__STATED GOAL__
From the listing below, pull each line that includes "Write".

__STORED RECORDS__

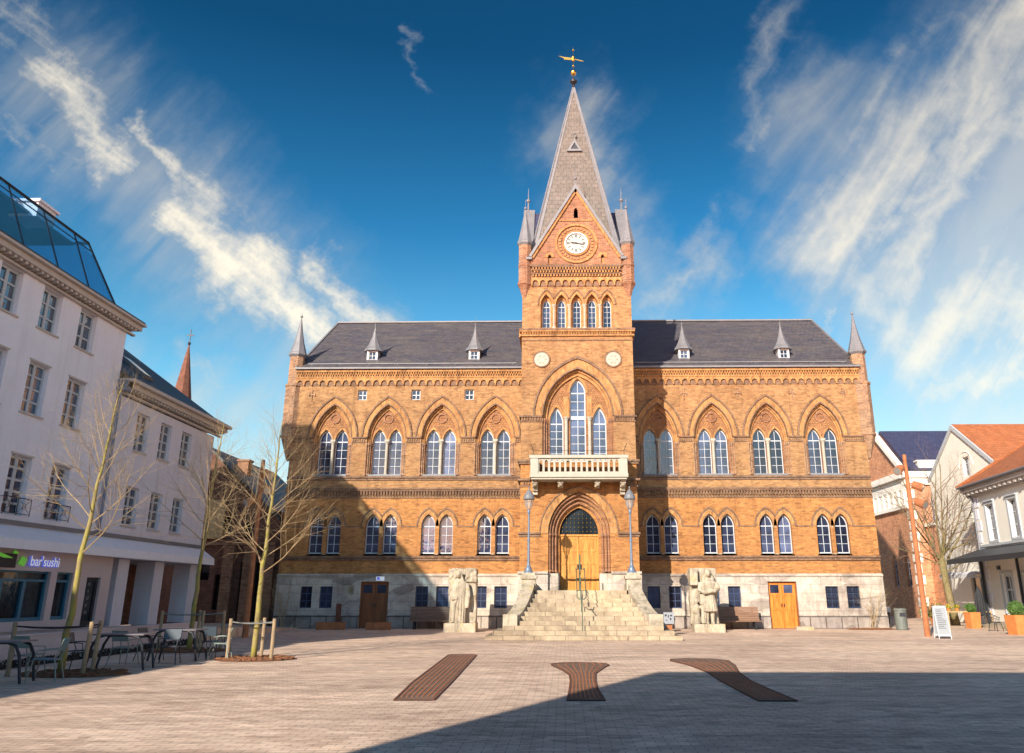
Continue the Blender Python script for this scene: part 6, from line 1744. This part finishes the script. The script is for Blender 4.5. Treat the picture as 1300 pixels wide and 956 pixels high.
CR = [((.68, .82), (.32, .44), .16, .12, .95), ((.66, .67), (.37, .45), .13, .09, .9), ((.34, .84), (.27, .60), .05, .04, .55), ((.11, .36), (.20, .45), .07, .06, .8), ((.46, .30), (.66, .42), .13, .16, 1.1),
      ((.45, .25), (.70, .28), .07, .08, .9), ((.36, .35), (.27, .29), .03, .02, .7), ((.03, .66), (.03, .45), .10, .08, .6), ((.40, .40), (.60, .22), .12, .16, .8), ((-.9, .16), (.9, .14), .05, .06, .5), ((.56, .66), (.46, .42), .10, .12, .9)]
nz_l = M_(nt, 'ADD', M_(nt, 'MULTIPLY', noise(nt, uvvec(-46, .24, .085), 1, 8, .60, .7), .62), M_(nt, 'MULTIPLY', noise(nt, uvvec(-36, .40, .024), 1, 6, .55, .5), .38))
nz_r = M_(nt, 'ADD', M_(nt, 'MULTIPLY', noise(nt, uvvec(50, .36, .10), 1, 7, .56, .9), .65), M_(nt, 'MULTIPLY', noise(nt, uvvec(57, .55, .030), 1, 5, .5, .5), .35))
def cover(cap, nz, lo, hi):
    s_ = M_(nt, 'ADD', cap, M_(nt, 'MULTIPLY', M_(nt, 'SUBTRACT', nz, .5), 1.9))
    mr = N(nt, 'ShaderNodeMapRange', interpolation_type='SMOOTHSTEP'); mr.inputs[1].default_value = lo; mr.inputs[2].default_value = hi
    L(nt, s_, mr.inputs[0]); return M_(nt, 'MULTIPLY', mr.outputs[0], M_(nt, 'MINIMUM', M_(nt, 'MULTIPLY', cap, 3.0), 1.0))
def maxs(l):
    r = l[0]
    for x in l[1:]: r = M_(nt, 'MAXIMUM', r, x)
    return r
capL = maxs([capsule(*c) for c in CL]); capR = maxs([capsule(*c) for c in CR]); capV = maxs([capsule(*c) for c in CV])
dens = M_(nt, 'MAXIMUM', M_(nt, 'MULTIPLY', cover(capL, nz_l, .22, 1.62), .95), M_(nt, 'MAXIMUM', M_(nt, 'MULTIPLY', cover(capR, nz_r, -.12, 1.35), .84), M_(nt, 'MULTIPLY', cover(capV, nz_r, -.35, 1.15), .58)), True)
ccol = ramp(nt, dens, [(0, (1.8, 2.2, 2.6)), (.4, (2.9, 2.85, 2.6)), (.75, (4.4, 4.0, 3.25)), (1, (5.4, 4.85, 3.8))])
low = ramp(nt, sep.outputs[2], [(0, (.95, .98, 1.0)), (.3, (1, 1, 1)), (.7, (.68, .70, .76))])
ccol = mixc(nt, 1.0, ccol, low, 'MULTIPLY')
L(nt, mixc(nt, dens, clear, ccol), bg.inputs['Color'])

cam = bpy.data.cameras.new('camera'); co_ = bpy.data.objects.new('camera', cam); COL.objects.link(co_)
co_.location = (0, 0, 1.75); co_.rotation_euler = (R(90+17.4), 0, R(1.0))
cam.sensor_fit = 'HORIZONTAL'; cam.sensor_width = 36; cam.lens = 1028/1300*36
cam.shift_x = -(698-650)/1300; cam.shift_y = -(478-433)/1300
cam.clip_start = .1; cam.clip_end = 2000
S.camera = co_
S.view_settings.view_transform = 'Standard'; S.view_settings.look = 'None'; S.view_settings.exposure = .68; S.view_settings.gamma = 1
S.render.resolution_x = 1024; S.render.resolution_y = 753
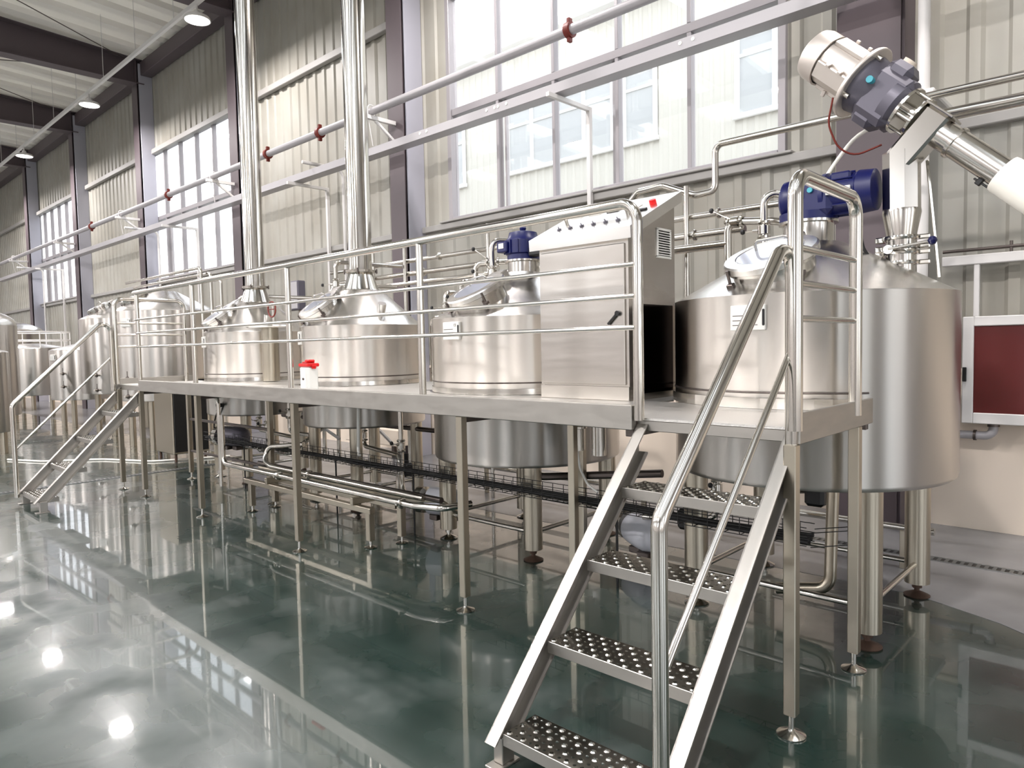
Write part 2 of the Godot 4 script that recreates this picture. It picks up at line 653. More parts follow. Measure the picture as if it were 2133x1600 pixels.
	for i in 7:
		var fx := HALL_L + 4.0 + 6.2 * i  # unseen columns added to put dark streaks into the tank reflections
		b = MB.new()
		b.box(V(fx - 0.2, 0, HALL_F - 0.42), V(fx + 0.2, 9.0, HALL_F - 0.40), 0.002)
		b.box(V(fx - 0.006, 0, HALL_F - 0.4), V(fx + 0.006, 9.0, HALL_F - 0.02))
		var fc := put("steel_column", b, M.column_paint, null, V(fx, 0, HALL_F - 0.2))
		fc.set_meta("kind", "structure")
	# side boxing of each column towards the viewer's right
	for i in COLS.size():
		var c: Array = COLS[i]
		b = MB.new()
		b.box(V(c[1] - 0.01, 0, WALL_Z + 0.03), V(c[1] + 0.02, 8.9, -6.78), 0.004)
		var o := put("column_casing", b, M.casing_paint if i > 0 else M.column_paint, null, V(c[1], 0, -6.95))
		o.set_meta("kind", "structure")
	# eave beam and girts between the columns
	b = MB.new()
	b.box(V(HALL_L, 8.62, WALL_Z + 0.03), V(HALL_R, 8.95, WALL_Z + 0.3), 0.01)
	struct("trim_1", b, M.column_paint)
	var n := 2
	var spans := [[HALL_L, -30.35], [-30.0, -24.75], [-24.4, -19.34], [-19.0, -14.12], [-13.78, -8.82], [-8.46, -2.26], [-1.74, HALL_R]]
	for s in spans:
		b = MB.new()
		b.box(V(s[0] + 0.03, SILL - 0.10, WALL_Z + 0.03), V(s[1], SILL - 0.01, WALL_Z + 0.12), 0.008)
		struct("trim_%d" % n, b, M.girt_paint)
		n += 1
		var has := false
		for w in WINS:
			if w[0] > s[0] - 0.2 and w[1] < s[1] + 0.2:
				has = true
		if not has:
			b = MB.new()
			b.box(V(s[0] + 0.03, 6.71, WALL_Z + 0.03), V(s[1], 6.83, WALL_Z + 0.13), 0.008)
			struct("trim_%d" % n, b, M.girt_paint)
			n += 1


func build_windows() -> void:
	var k := 1
	for w in WINS:
		var o := Node3D.new()
		o.name = "window_%d" % k
		k += 1
		add_child(o)
		o.position = V((w[0] + w[1]) / 2, SILL, WALL_Z)
		o.set_meta("kind", "structure")
		var z0 := WALL_Z - 0.1
		var z1 := WALL_Z + 0.05
		var b := MB.new()
		b.box(V(w[0], SILL, z0), V(w[0] + 0.08, HEAD, z1), 0.006)
		b.box(V(w[1] - 0.08, SILL, z0), V(w[1], HEAD, z1), 0.006)
		b.box(V(w[0] + 0.08, SILL, z0), V(w[1] - 0.08, SILL + 0.07, z1), 0.006)
		b.box(V(w[0] + 0.08, HEAD - 0.07, z0), V(w[1] - 0.08, HEAD, z1), 0.006)
		put("window_frame", b, M.frame_alu, o)
		b = MB.new()
		b.box(V(w[0] + 0.08, 5.06, z0 + 0.02), V(w[1] - 0.08, 5.16, z1 - 0.03), 0.005)
		put("transom", b, M.frame_alu, o)
		var xs := [w[0] + 0.08]
		var span: float = w[1] - w[0]
		for f in [0.2, 0.4, 0.595, 0.785]:
			var x: float = w[0] + span * f
			xs.append(x)
			b = MB.new()
			b.box(V(x - 0.025, SILL + 0.07, z0 + 0.02), V(x + 0.025, 5.06, z1 - 0.03), 0.005)
			b.box(V(x - 0.025, 5.16, z0 + 0.02), V(x + 0.025, HEAD - 0.07, z1 - 0.03), 0.005)
			put("mullion", b, M.frame_alu, o)
		xs.append(w[1] - 0.08)
		for i in xs.size() - 1:
			for yy in [[SILL + 0.07, 5.06], [5.16, HEAD - 0.07]]:
				b = MB.new()
				b.box(V(xs[i], yy[0], WALL_Z - 0.055), V(xs[i + 1], yy[1], WALL_Z - 0.047))
				put("pane", b, M.glass, o)
			if i == 1 or i == 3:
				b = MB.new()
				var xa: float = xs[i] + (0.09 if i == 1 else -0.09)
				b.box(V(xa - 0.02, SILL + 0.07, z0), V(xa + 0.02, 5.06, z0 + 0.05), 0.004)
				put("sash_stile", b, M.frame_alu, o)
		b = MB.new()
		b.box(V(w[0] - 0.1, SILL - 0.01, WALL_Z + 0.03), V(w[1] + 0.1, SILL + 0.015, WALL_Z + 0.16), 0.006)
		put("sill", b, M.girt_paint, o)


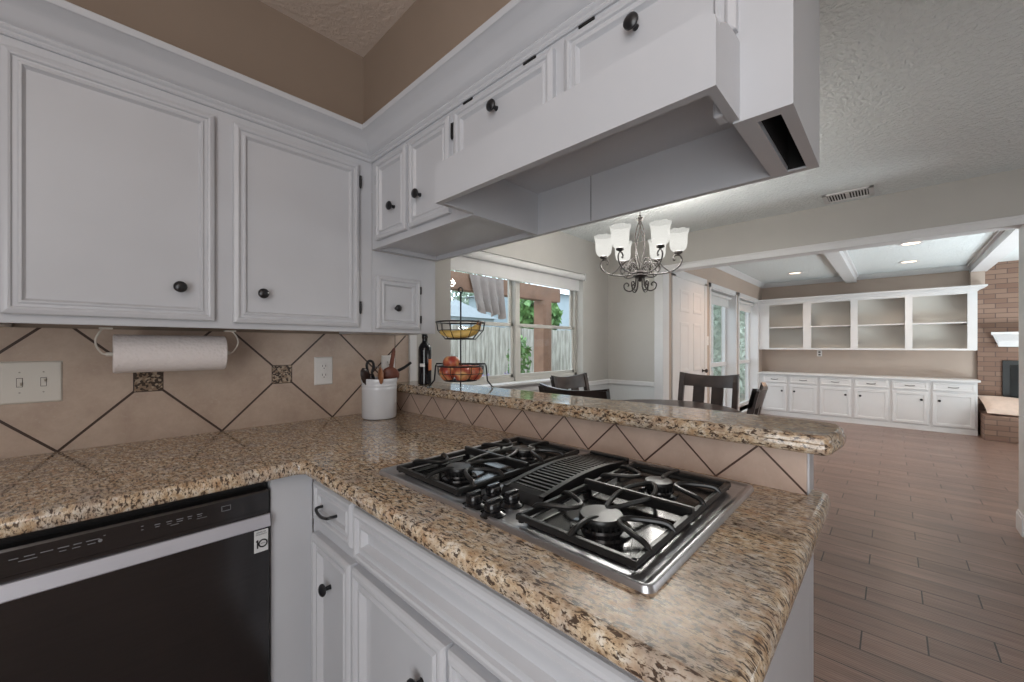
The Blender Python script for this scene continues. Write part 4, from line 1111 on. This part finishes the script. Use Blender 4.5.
blabs = ['white base cabinet nearest the family room windows, partly hidden by a chair', 'second white base cabinet along the far wall from the windows', 'third white base cabinet along the far wall from the windows',
         'third white base cabinet along the far wall counting from the fireplace', 'second white base cabinet along the far wall counting from the fireplace', 'white base cabinet right beside the brick fireplace']
SP = [(0, .012), (.004, .018), (.040, .018), (.046, .010), (.050, .010)]
SPd = [(0, .012), (.004, .018), (.022, .018), (.027, .012), (.030, .012)]
for i in range(6):
    y1, y0 = edges[i], edges[i+1]
    t = thing('base_cabinet', blabs[i], 'cabinet', (8.6, (y0+y1)/2, 0), 0, 'built-in base cabinets on the far wall')
    obj('body', MB().box(bx_, XB, y0 + .001, y1 - .001, .06, .735), 'trim', t)
    d = obj('drawer', MB().panel(-min(y1, 1.735) + .022, -y0 - .022, .592, .71, SPd, FBI), 'trim', t)
    mc = -(y0+min(y1, 1.735))/2
    obj('handle', MB().tube([(mc - .05, .652, .012), (mc - .045, .650, .035), (mc, .645, .042), (mc + .045, .650, .035), (mc + .05, .652, .012)], .005, 6, FBI, smooth=3), 'bronze', d, True)
    d = obj('door', MB().panel(-min(y1, 1.735) + .022, -y0 - .022, .085, .560, SP, FBI), 'trim', t)
    ku = (-y0 - .06) if i % 2 == 0 else (-y1 + .06)
    y1_ = 0
    knob(d, FBI, ku - (.03 if i % 2 == 0 else -.03), .450, .010, .017)
    obj('baseboard', MB().box(bx_ - .012, bx_ + .01, y0, y1, 0, .06), 'trim', t)
o = obj('cabinet_top', MB().box(bx_ - .035, XB, -.870, 1.79, .735, .765, .004), 'trim')
tag(centre(o), 'long white top board over the row of far base cabinets', 'countertop')
plate_far = thing('wall_outlet', 'white outlet on the far wall between the shelves and the base cabinets', 'outlet', (XB, .93, 1.11))
Ff = FX(XB)
struct('wall_far_furring', MB().box(8.64, 8.699, -.935, -.80, 2.082, ZF - .001), 'wall_f')
obj('cover', MB().panel(-.965, -.895, 1.06, 1.165, [(0, .003), (.004, .006)], Ff), 'platew', plate_far)
obj('slot', MB().box(-.945, -.915, 1.075, 1.10, .006, .0066, 0, Ff).box(-.945, -.915, 1.12, 1.145, .006, .0066, 0, Ff), 'slot', plate_far)
t = thing('switch_plate', 'white light switch plate beside the six panel door', 'switch', (5.62, YF, 1.31))
Fs = FA(YF)
obj('cover', MB().panel(5.635, 5.715, 1.25, 1.37, [(0, .003), (.004, .006)], Fs), 'platew', t)
obj('toggle', MB().box(5.67, 5.68, 1.30, 1.32, .006, .014, .001, Fs), 'platew', t)

# ================================================================== FIREPLACE
t = thing('brick_fireplace', 'brown brick fireplace with a black firebox and raised hearth at the far right', 'fireplace', (8.5, -2.0, 0))
b = MB().box(8.70, XB - .001, -3.0, -.872, 0, ZF - .001)
obj('chimney_breast', b, 'brick', t)
obj('hearth', MB().box(8.12, 8.70, -3.0, -.875, 0, .318, .004), 'brick', t)
fb = obj('firebox', MB().box(8.675, 8.6995, -2.2, -1.095, .32, 1.04, .002), 'firebox', t, label='black metal firebox front')
obj('glass_door', MB().box(8.668, 8.676, -1.63, -1.16, .42, .98, .002).box(8.668, 8.676, -2.12, -1.66, .42, .98, .002), 'enamel', fb)
mp_ = [(0, 1.23), (.07, 1.23), (.075, 1.30), (.10, 1.33), (.16, 1.385), (.19, 1.395), (.19, 1.43), (0, 1.43)]
obj('mantel_shelf', MB().sweep_path([(a*1.25, z_) for a, z_ in mp_], [(8.70, -3.0), (8.70, -1.12), (8.70, -1.10)], [(-1, 0), (-1, 0), (-1, .55)]), 'trim', t, label='white moulded mantel shelf')
def cushion(label, c, s, rx, ry, rz):
    Mx = Matrix.Translation(c) @ Matrix.Rotation(rz, 4, 'Z') @ Matrix.Rotation(ry, 4, 'Y') @ Matrix.Rotation(rx, 4, 'X')
    b = bmesh.new(); N = 14; V = {}
    for side in (1, -1):
        for i in range(N + 1):
            for j in range(N + 1):
                u, v = -1 + 2*i/N, -1 + 2*j/N
                if side == -1 and (i in (0, N) or j in (0, N)): V[side, i, j] = V[1, i, j]; continue
                h = ((1 - u*u) * (1 - v*v)) ** .42 * s[2] + .004*math.sin(9*u + 4*v) * (1 - abs(u))
                pin = 1 - .06 * (1 - u*u) * abs(v) ** 3; pin2 = 1 - .06 * (1 - v*v) * abs(u) ** 3
                if i in (0, N) or j in (0, N): h = 0
                V[side, i, j] = b.verts.new((u*s[0]*pin2, v*s[1]*pin, side*h))
    for side in (1, -1):
        for i in range(N):
            for j in range(N):
                f = (V[side, i, j], V[side, i+1, j], V[side, i+1, j+1], V[side, i, j+1])
                b.faces.new(f if side == 1 else f[::-1])
    mb = MB(); mb.bm.free(); mb.bm = b; b.transform(Mx)
    o = obj('cushion', mb, 'cush', None, True); tag(centre(o), label, 'cushion', 'cream cushions on the hearth'); return o
cushion('cream cushion lying flat on the brick hearth beside the white cabinets', (8.40, -1.11, .435), (.21, .24, .065), .08, -.50, .15)
cushion('cream cushion leaning up behind the flat one on the hearth', (8.58, -1.52, .47), (.17, .20, .05), .1, -1.0, .05)
cushion('cream cushion at the far right of the brick hearth', (8.34, -1.62, .385), (.20, .22, .060), 0, -.05, -.2)

# ================================================================== OUTDOORS
struct('floor_outside', MB().box(-6, 24, 2.7, 40, -.3, -.12), 'lawn')
# fence: individual boards in one fence
t = thing('wooden_fence', 'weathered grey wooden board fence behind the patio', 'fence', (5, 8.2, -.12))
b = MB(); x = 0.0
while x < 17:
    w = .135 + random.uniform(-.005, .008); h = 1.78 + random.uniform(-.015, .015)
    b.box(x, x + w - .012, 8.2 + random.uniform(-.006, .006), 8.222, -.12, h); x += w
obj('board_panel', b, 'fence', t)
obj('rail', MB().box(0, 17, 8.225, 8.27, .3, .39).box(0, 17, 8.225, 8.27, 1.4, 1.49), 'fence', t)
t = thing('patio_cover', 'cedar patio cover post and beam outside the dining window', 'pergola', (4.87, 4.0, -.12))
obj('post', MB().box(4.78, 4.98, 3.9, 4.1, -.12, 1.95, .006), 'cedar', t)
obj('beam', MB().box(1.5, 5.25, 3.93, 4.07, 1.95, 2.17, .006), 'cedar', t)
# draped canvas hanging from beam
def canvas():
    rows = []
    for j in range(9):
        v = j/8; row = []
        for i in range(33):
            u = i/32
            x = 3.30 + .62*u + .10*v*(1-u); zz = 2.16 - (.44 + .10*math.sin(PI*u*3)**2*.5 + .08*u) * v
            y = 3.915 + .014*math.sin(u*26) + v * (.03*math.sin(u*26) - .05)
            row.append((x, y, zz))
        rows.append(row)
    b = MB(); b.rings(rows, False, False, False)
    bmesh.ops.solidify(b.bm, geom=b.bm.faces[:], thickness=.006)
    return b
o = obj('draped_canvas', canvas(), 'canvas', None, True); tag(centre(o), 'beige canvas bunched and hanging from the patio beam', 'canvas')
def house(name, label, x0, x1, y0, y1, zw, zr, mwall, hip=1.5, over=.3):
    t = thing(name, label, 'house', ((x0+x1)/2, (y0+y1)/2, -.12))
    w = obj('wall', MB().box(x0, x1, y0, y1, -.12, zw), mwall, t)
    ym = (y0 + y1)/2
    b = bmesh.new(); vs = [b.verts.new(p) for p in ((x0-over, y0-over, zw), (x1+over, y0-over, zw), (x1+over, y1+over, zw), (x0-over, y1+over, zw), (x0+hip, ym, zr), (x1-hip, ym, zr))]
    for f in ((0, 1, 5, 4), (1, 2, 5), (2, 3, 4, 5), (3, 0, 4), (3, 2, 1, 0)): b.faces.new([vs[i] for i in f])
    mb = MB(); mb.bm.free(); mb.bm = b
    obj('roof', mb, 'roof', t)
    return t
house('neighbour_house', 'pale hipped roof house beyond the fence at the left of the dining window', 10.0, 12.4, 13, 15.5, 2.45, 3.35, 'siding', 1.2, .15)
house('neighbour_house', 'pale blue sided house beyond the fence at the right of the dining window', 14.3, 24, 12.5, 17, 3.9, 4.3, 'siding', 1.0)
# shrubs and trees
def leaves(n, c, s, size, rnd, floorz=None):
    b = bmesh.new()
    for _ in range(n):
        while True:
            p = Vector([rnd.uniform(-1, 1) for _ in range(3)])
            if .35 < p.length < 1: break
        q = Vector((c[0] + p.x*s[0], c[1] + p.y*s[1], c[2] + p.z*s[2]))
        a = Vector([rnd.gauss(0, 1) for _ in range(3)]).normalized(); d = a.orthogonal().normalized(); e = a.cross(d)
        L = size * rnd.uniform(.7, 1.3)
        vs = [b.verts.new(q + k) for k in (-d*L, e*L*.45, d*L, -e*L*.45 + a*L*.15)]
        b.faces.new(vs)
    mb = MB(); mb.bm.free(); mb.bm = b; return mb
def tree(name, label, cat, x, y, zc_, s, n, size, m, trunk_r=.12, group=None):
    r = random.Random(int(x*100 + y*10)); t = thing(name, label, cat, (x, y, -.12), 0, group)
    obj('trunk', MB().tube([(x, y, -.14), (x + .05, y, zc_*.5), (x - .03, y + .03, zc_)], [trunk_r, trunk_r*.5], 8), 'trunk', t, True)
    obj('foliage', leaves(n, (x, y, zc_), s, size, r), m, t)
    return t
gt = 'trees beyond the fence'
tl = ['leafy green tree behind the left neighbour house roof', 'tall green tree seen under the patio beam', 'broad green tree behind the cedar post', 'green tree behind the blue sided house', 'green tree at the left of the dining window view']
for i, (x, y, zc_, s) in enumerate(((9.5, 27, 4.0, (3.2, 2.5, 3.4)), (15.5, 19.5, 4.2, (2.6, 1.6, 2.2)), (12.5, 10.6, 2.5, (1.2, .9, .9)), (21, 22, 5, (3, 3, 3.5)), (9.0, 18.5, 3.6, (2.2, 1.5, 2.2)))):
    tree('tree', tl[i], 'tree', x, y, zc_, s, 1500, .20, 'leaf' if i % 2 == 0 else 'leafp', .15, gt)
fl = ['leafy tree outside the family room window nearer the door', 'leafy tree outside the family room window nearer the shelves', 'tall pale tree filling the right family room window']
for i, (x, y) in enumerate(((9.6, 3.4), (12.0, 3.5), (16.0, 4.6))):
    tree('tree', fl[i], 'tree', x, y, 1.3, (1.5, 1.1, 1.9), 3000, .10, 'leafp', .08, 'trees outside the family room')
tree('climbing_shrub', 'bright green shrub beside the cedar post outside', 'shrub', 5.15, 4.75, .95, (.22, .2, .55), 500, .05, 'leaf', .02)
pt = None
plabs = ['blue pot with purple flowers nearer the middle of the dining window', 'small blue pot of purple flowers to the left on the patio', 'purple flower pot right of the green shrub']
for i, (x, y, s) in enumerate(((5.05, 5.55, 1.15), (4.72, 5.95, .9), (6.4, 6.1, .8))):
    z0_ = .12
    if i == 0:
        pt = thing('flower_pot', plabs[0], 'plant pot', (x, y, z0_), 0, 'flower pots on the patio wall')
        obj('pot', MB().lathe([(.10, 0), (.15, .26), (.17, .28), (.16, .30), (.13, .29), (0, .28)], (x, y, z0_), 20), 'pot', pt, True)
        obj('flowers', leaves(260, (x, y, z0_ + .42), (.20, .20, .18), .03, random.Random(5)), 'flower', pt)
    else: dup(pt, (x, y, z0_), i, plabs[i])
o = obj('garden_bed', MB().box(3.2, 7.5, 5.2, 6.6, -.12, .12, .01), 'lawn'); tag(centre(o), 'low raised garden bed of pale soil outside the dining window', 'garden bed')
o = obj('ground_cover', leaves(900, (6.6, 6.0, .22), (.9, .5, .14), .05, random.Random(9)), 'leaf'); tag(centre(o), 'low green ground cover on the garden bed', 'plants', kind='stuff')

__REPLY TO THE EXERCISE__
Write part 2 of the Godot 4 script that recreates this picture. It picks up at line 653. More parts follow. Measure the picture as if it were 2133x1600 pixels.
The Blender Python script for this scene continues. Write part 4, from line 1111 on. This part finishes the script. Use Blender 4.5.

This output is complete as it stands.